Charles Babbage

author

Charles Babbage

1791–1871

A brilliant English mathematician and inventor, he imagined machines that could calculate automatically and laid out ideas that make him one of the key early figures in the story of computing. His writing ranges from science and engineering to industry, philosophy, and sharp observations about the modern world taking shape around him.

4 Audiobooks

About the author

Born in London in 1791, Charles Babbage studied at Cambridge and became known for his restless curiosity across mathematics, mechanics, and natural philosophy. He is best remembered for designing the Difference Engine, a machine meant to produce mathematical tables automatically, and the Analytical Engine, a far more ambitious design that anticipated many features of a general-purpose computer.

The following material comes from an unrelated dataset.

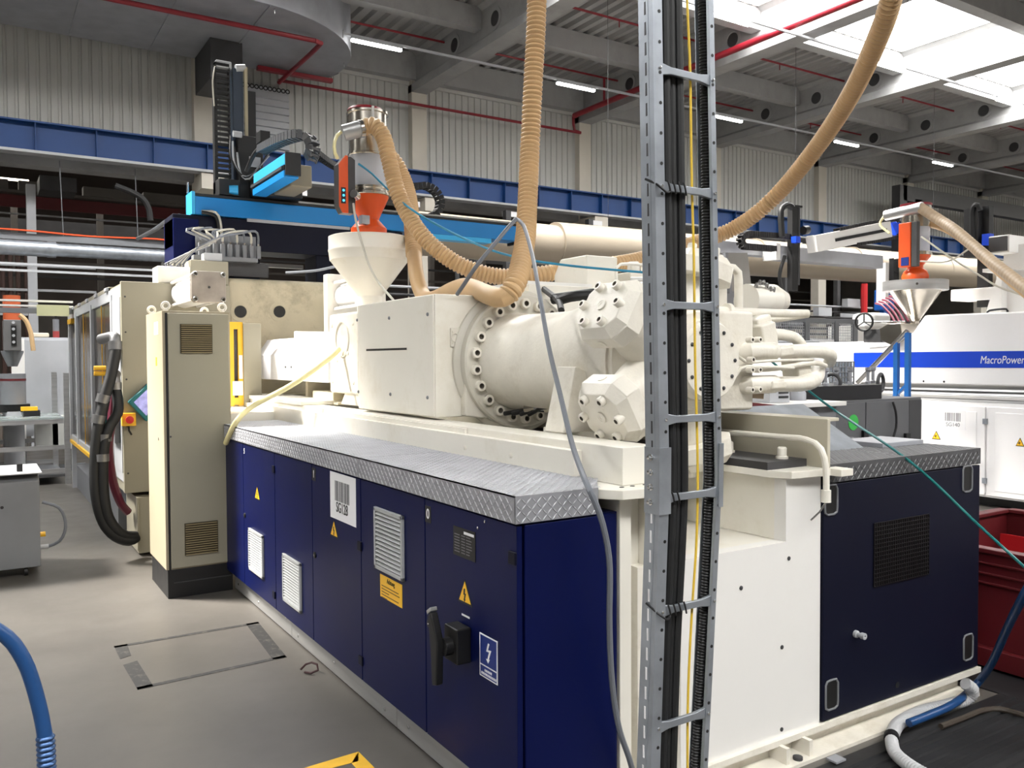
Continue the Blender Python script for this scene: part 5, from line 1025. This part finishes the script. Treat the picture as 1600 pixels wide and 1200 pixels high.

Babbage was not only an inventor of machines but also a prolific writer. In books such as On the Economy of Machinery and Manufactures, he explored how industry, labor, and technology were changing society, and he wrote with the same energy about science, religion, statistics, and public life. That mix of technical imagination and social commentary makes his work feel surprisingly modern.

Although his grandest machines were not completed in his lifetime, his ideas had an enormous afterlife. Today he is often celebrated as a pioneer of computing, but he was also a vivid Victorian thinker whose work connected calculation, invention, and the practical business of how people live and work.